“Procession” Debuts at the Hirshhorn Sept. 21

The Smithsonian’s Hirshhorn Museum and Sculpture Garden announces a new public program series curated by world-renowned artist Theaster Gates. “Processions,” a series of four collaborative performances to take place throughout the next year, will introduce unexpected and unexplored connections between sacred music, African and African American culture and history, theater, world dance and chant. >The inaugural performance Wednesday, Sept. 21, coincides with the historic opening of the Smithsonian’s National Museum of African American History and Culture Sept. 24.  

To produce “Processions,” Gates will bring together a different ensemble of noted local, national and international artists and musicians for each event. The first performance, entitled “The Runners,” will feature students from Howard University in Washington, D.C., alongside The Black Monks of Mississippi, an experimental musical group who harmonize the Eastern ideals of melodic restraint with gospel and blues genres that are deeply rooted in the African American musical tradition. The group has performed around the world at venues such as dOCUMENTA, the Whitney Museum of American Art, Blaffer Art Museum and the Serralves Foundation.

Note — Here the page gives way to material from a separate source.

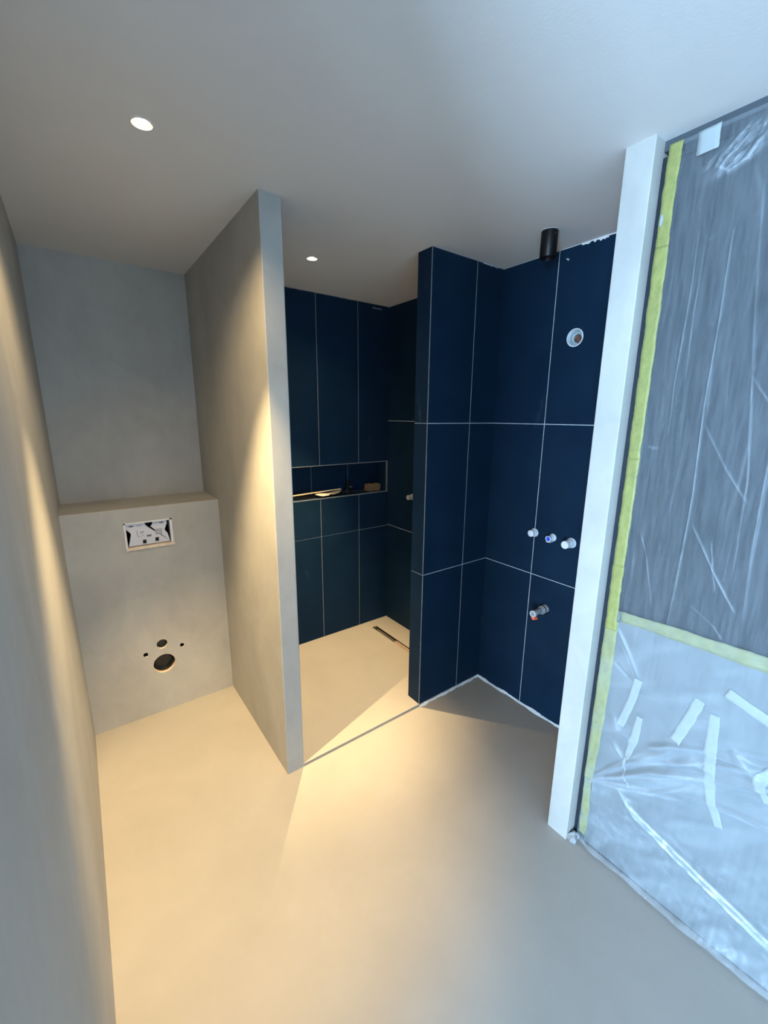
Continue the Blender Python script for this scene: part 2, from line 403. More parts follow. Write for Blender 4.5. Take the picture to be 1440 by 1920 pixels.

The public will be invited to experience these ever-changing performances communally, watching as “The Runners” processes through the museum. While Howard University track athletes move along the Hirshhorn’s open inner galleries, Gates and the Black Monks will weave through the outer galleries, responding to both the artworks on view and the circular shape of the building’s iconic architecture.

“We are proud to debut this unique performance series, which simultaneously challenges and explores public notions of cultural heritage, personal identity and social justice,” said Hirshhorn Director Melissa Chiu. “Theaster’s ability to bring communities together is integral to shaping the future of the museum as we look to engage and present more artists whose bodies of work address the key issues of today.”

“As one of the world’s leading arts institutions, the Hirshhorn offers the ideal setting for ‘Field Procession,’ which reimagines the Hirshhorn as a site for black ecstasy,” Gates said. “The material world, including art but also everyday things, is so absolutely connected to the immaterial world. The music we practice allows us all to link these worlds forming something tangible and profoundly artful.”

Subsequent “Processions” will tap into the Washington region’s rich heritage of jazz, folk and gospel musicians, as well as dancers, artists and students. The second performance, planned for spring 2017, is timed to coincide with the opening of “In the Tower: Theaster Gates” at the National Gallery of Art.

Gates was born in 1973 in Chicago, where he currently lives and works. He has exhibited widely, including group shows such as the Whitney Biennial, New York (2010), dOCUMENTA (2013), Kassel (2012), “The Spirit of Utopia” at Whitechapel, London (2013) and the Studio Museum’s “When Stars Collide,” New York (2014). Solo exhibitions include “To Speculate Darkly: Theaster Gates and Dave, the Slave Potter” at Milwaukee Art Museum (2010), Seattle Art Museum (2011), MCA Chicago (2013), The Black Monastic residency at Museum Serralves, in Porto, Portugal (2014) and “Theaster Gates: True Value,” a major solo retrospective at the Fondazione Prada Milan, currently on view through Sept. 25. In 2013, Gates was awarded the inaugural Vera List Center Prize for Art and Politics, and he has since won the Artes Mundi 6 prize (2015). Gates is also the founder of the non-profit Rebuild Foundation and is currently a professor in the Department of Visual Arts at the University of Chicago. In 2015, he was elected to the board of the Hirshhorn Museum and Sculpture Garden.